A hotel attendant, wearing a red Bugs Bunny T-shirt, ran up to a traveler at the shuttered front door of Zhuhai International Conference Center Hotel on Wednesday. "We're closed," she said, standing behind a ring of traffic cones outside the 25-story blue glass structure, topped with a cupola. "We're all inside studying law."

Prostitution and sex tourism are huge businesses in China, played out almost in public. Practically every hotel, from no-star dives to five-star international chains, boasts a bevy of women offering oily massages and more to travelers.

"None of us thought anything of servicing Japanese," said Wang, who was found through help from a Chinese official with close ties to security services and police. "They and the South Koreans were some of our biggest customers at Golden Years."

An official of the construction company denied that it was a sex trip. "We went there for an award ceremony to reward our employees, as well as for a recreational company trip," he said.
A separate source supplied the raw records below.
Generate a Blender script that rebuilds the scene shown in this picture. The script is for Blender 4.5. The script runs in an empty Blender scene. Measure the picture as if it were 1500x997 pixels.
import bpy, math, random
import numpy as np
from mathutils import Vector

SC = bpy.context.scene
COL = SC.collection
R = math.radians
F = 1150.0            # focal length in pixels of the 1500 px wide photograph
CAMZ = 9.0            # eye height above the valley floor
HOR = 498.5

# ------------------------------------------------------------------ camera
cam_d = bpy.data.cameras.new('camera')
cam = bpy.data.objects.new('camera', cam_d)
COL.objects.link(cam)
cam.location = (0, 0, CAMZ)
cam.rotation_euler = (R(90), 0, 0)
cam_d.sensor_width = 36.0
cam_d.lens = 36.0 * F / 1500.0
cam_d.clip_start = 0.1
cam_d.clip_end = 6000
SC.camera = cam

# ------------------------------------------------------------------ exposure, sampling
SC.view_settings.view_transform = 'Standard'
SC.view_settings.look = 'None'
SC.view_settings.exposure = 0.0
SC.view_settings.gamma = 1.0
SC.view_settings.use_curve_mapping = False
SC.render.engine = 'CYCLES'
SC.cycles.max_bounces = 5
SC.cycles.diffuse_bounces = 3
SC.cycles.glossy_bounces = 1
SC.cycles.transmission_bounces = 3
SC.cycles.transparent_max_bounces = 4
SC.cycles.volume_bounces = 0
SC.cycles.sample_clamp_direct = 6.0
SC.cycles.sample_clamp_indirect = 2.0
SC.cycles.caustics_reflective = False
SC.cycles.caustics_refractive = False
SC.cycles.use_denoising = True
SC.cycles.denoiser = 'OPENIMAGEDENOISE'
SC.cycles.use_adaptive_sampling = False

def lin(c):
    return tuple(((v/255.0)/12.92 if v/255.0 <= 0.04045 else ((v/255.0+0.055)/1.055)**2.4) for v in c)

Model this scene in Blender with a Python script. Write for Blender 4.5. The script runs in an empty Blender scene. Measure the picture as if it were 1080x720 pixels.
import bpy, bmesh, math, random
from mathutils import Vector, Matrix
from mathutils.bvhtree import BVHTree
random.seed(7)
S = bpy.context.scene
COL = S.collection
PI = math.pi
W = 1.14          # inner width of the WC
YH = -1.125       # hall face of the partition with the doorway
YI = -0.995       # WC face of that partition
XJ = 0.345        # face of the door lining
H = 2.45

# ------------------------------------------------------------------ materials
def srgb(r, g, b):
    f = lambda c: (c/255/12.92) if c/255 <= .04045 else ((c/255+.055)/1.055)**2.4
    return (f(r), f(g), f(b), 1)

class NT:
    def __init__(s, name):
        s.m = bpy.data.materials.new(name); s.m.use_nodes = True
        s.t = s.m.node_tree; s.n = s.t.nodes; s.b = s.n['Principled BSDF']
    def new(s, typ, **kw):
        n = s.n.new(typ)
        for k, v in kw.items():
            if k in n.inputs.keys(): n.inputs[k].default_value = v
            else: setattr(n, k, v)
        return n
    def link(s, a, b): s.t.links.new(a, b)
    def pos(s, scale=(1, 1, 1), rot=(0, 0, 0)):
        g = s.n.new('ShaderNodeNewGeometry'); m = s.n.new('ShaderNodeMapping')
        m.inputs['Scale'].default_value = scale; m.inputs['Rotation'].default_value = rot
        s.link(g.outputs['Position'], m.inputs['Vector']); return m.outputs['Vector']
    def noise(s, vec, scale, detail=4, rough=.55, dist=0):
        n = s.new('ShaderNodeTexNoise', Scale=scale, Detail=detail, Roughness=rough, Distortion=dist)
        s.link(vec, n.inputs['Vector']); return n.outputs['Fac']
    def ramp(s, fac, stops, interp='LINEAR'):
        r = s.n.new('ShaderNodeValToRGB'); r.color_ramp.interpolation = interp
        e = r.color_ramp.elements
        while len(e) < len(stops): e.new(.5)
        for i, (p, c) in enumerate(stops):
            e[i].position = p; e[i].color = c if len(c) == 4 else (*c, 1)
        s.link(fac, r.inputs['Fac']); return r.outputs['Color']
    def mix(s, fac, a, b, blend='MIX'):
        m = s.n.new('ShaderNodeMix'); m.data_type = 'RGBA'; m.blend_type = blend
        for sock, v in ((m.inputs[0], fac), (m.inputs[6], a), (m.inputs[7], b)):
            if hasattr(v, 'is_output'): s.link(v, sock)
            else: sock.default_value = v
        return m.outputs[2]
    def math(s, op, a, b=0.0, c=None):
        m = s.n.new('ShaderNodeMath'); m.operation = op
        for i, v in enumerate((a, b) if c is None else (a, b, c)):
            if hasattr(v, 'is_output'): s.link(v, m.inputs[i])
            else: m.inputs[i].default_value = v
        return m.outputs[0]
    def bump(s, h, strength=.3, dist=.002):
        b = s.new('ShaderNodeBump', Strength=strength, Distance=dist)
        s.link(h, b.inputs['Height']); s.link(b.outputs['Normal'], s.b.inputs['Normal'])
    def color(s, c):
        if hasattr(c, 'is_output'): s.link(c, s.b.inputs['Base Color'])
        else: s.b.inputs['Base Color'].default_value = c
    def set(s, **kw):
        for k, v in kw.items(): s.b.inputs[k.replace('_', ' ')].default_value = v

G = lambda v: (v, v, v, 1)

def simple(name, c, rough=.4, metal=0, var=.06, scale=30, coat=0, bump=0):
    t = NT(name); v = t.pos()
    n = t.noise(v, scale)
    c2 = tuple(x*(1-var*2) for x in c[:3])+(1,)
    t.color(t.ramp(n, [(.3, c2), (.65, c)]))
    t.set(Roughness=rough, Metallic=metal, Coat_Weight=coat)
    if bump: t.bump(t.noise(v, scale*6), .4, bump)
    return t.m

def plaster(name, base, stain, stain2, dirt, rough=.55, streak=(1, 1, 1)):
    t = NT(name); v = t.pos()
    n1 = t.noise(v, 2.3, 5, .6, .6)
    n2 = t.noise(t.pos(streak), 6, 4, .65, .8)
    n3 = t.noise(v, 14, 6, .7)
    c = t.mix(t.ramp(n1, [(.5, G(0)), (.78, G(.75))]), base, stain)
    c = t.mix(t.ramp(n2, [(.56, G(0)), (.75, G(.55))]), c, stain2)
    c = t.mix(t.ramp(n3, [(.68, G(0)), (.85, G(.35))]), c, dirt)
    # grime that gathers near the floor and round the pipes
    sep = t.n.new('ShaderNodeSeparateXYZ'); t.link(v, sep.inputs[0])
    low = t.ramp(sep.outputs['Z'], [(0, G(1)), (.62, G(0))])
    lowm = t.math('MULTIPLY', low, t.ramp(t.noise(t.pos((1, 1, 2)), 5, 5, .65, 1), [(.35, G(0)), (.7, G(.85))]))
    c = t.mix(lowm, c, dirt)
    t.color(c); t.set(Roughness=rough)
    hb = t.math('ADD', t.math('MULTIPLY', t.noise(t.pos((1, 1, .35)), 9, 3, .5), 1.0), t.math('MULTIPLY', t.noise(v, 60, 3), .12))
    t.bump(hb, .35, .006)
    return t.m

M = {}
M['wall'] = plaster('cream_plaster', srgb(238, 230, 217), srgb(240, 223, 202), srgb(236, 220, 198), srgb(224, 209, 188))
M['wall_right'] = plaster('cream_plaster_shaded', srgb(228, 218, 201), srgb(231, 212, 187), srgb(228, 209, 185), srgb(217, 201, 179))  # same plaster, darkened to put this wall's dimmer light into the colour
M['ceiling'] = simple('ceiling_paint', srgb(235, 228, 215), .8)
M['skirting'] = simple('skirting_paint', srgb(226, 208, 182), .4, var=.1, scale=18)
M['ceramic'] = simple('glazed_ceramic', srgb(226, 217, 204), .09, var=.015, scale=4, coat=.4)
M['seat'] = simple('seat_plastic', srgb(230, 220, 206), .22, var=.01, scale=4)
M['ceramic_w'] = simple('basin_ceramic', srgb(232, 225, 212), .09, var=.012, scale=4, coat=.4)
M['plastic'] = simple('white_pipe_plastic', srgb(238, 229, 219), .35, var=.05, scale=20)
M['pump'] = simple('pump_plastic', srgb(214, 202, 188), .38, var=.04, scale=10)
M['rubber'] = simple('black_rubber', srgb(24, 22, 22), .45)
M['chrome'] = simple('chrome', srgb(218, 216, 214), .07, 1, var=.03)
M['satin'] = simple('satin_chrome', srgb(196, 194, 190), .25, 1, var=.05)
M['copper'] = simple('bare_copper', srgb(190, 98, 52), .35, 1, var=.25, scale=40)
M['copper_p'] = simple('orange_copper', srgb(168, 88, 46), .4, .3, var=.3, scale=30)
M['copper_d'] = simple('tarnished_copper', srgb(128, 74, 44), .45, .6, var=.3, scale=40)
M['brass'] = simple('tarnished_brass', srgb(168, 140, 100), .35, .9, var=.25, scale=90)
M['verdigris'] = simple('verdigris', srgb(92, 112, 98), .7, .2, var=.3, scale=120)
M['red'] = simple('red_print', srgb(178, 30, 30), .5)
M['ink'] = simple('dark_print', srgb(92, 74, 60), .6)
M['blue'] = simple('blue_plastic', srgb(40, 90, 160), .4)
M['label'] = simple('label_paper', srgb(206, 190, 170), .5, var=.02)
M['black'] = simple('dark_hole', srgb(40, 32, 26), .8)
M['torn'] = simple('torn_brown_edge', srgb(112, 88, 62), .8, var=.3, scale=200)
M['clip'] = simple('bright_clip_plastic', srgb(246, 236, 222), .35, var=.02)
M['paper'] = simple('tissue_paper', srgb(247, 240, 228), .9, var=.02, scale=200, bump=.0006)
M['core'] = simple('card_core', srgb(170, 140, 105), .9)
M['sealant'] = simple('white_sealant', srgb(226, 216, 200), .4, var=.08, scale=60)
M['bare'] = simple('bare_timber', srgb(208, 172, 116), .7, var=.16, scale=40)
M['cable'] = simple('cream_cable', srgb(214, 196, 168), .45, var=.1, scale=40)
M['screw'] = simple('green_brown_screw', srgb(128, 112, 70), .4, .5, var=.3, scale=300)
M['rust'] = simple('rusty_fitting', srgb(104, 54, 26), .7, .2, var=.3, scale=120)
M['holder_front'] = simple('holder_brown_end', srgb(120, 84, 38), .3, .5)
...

Another official told the Kyodo news agency: "The media reports have quite a lot of errors and they seem to be making people think badly of Japan. We were not involved in systematic prostitute-buying."

He said some employees might have seen prostitutes, "and that may have led to a misunderstanding."

Incidents involving Japanese in China invariably take on an incendiary quality, with the Chinese quick to take offense and the Japanese just as quickly arguing that they are being singled out unfairly. The root of this problem, analysts said, is a complex mix of psychology, history, myth and clashing interests; the result has been tortured and tangled relations between Beijing and Tokyo.

For centuries, China grew accustomed to Japan looking up to the Middle Kingdom. Japan got its writing system, much of its philosophy and even a main religion, Zen Buddhism, from China.


That relationship changed fundamentally in the mid-19th century, when Japan's Meiji Restoration set Japan on a course of rapid industrialization and, subsequently, a military buildup. Like other powers, Japan participated in carving up parts of China in the early 20th century, and in the 1930s began an invasion that at its height during World War II brought vast tracts of China under the sway of the Imperial Army.

Many Chinese believe that Japan's efforts to apologize for its wartime behavior are insincere. And to this day, Chinese continue to cope with the remnants of the war. Last month, one construction worker died and several others were badly burned when they unearthed a batch of mustard gas that the Japanese occupation had left behind.

In recent years, China's Communist rulers have nurtured anti-Japanese feelings among their people, according to Gilbert Rozman, a professor of sociology at Princeton University. He said that since the mid-1990s, Communist Party officials around then-President Jiang Zemin decided to use resentful nationalism as a unifying ideology to replace the communism that few believed in anymore. The government also has routinely played down any mention of the multibillion-dollar flood of Japanese aid and low-interest loans into China.

This treatment led to a backlash in Japan, where polling data, starting in the mid-1990s, began to show a dramatic rise in opposition to China. Chinese polling data reflect the same trend, with respondents routinely listing Japan as by far the No. 1 potential enemy of China.

China also has criticized Japan's plans to work with the United States on creating a defense system against missiles and has watched with alarm Japan's recent moves to dispatch its troops abroad.

The Japanese press has played down reports on the ruckus in Zhuhai. "The Japanese will say this is another example of how China tends to pick on them," Rozman said. "They want to bury these issues. But it's impossible."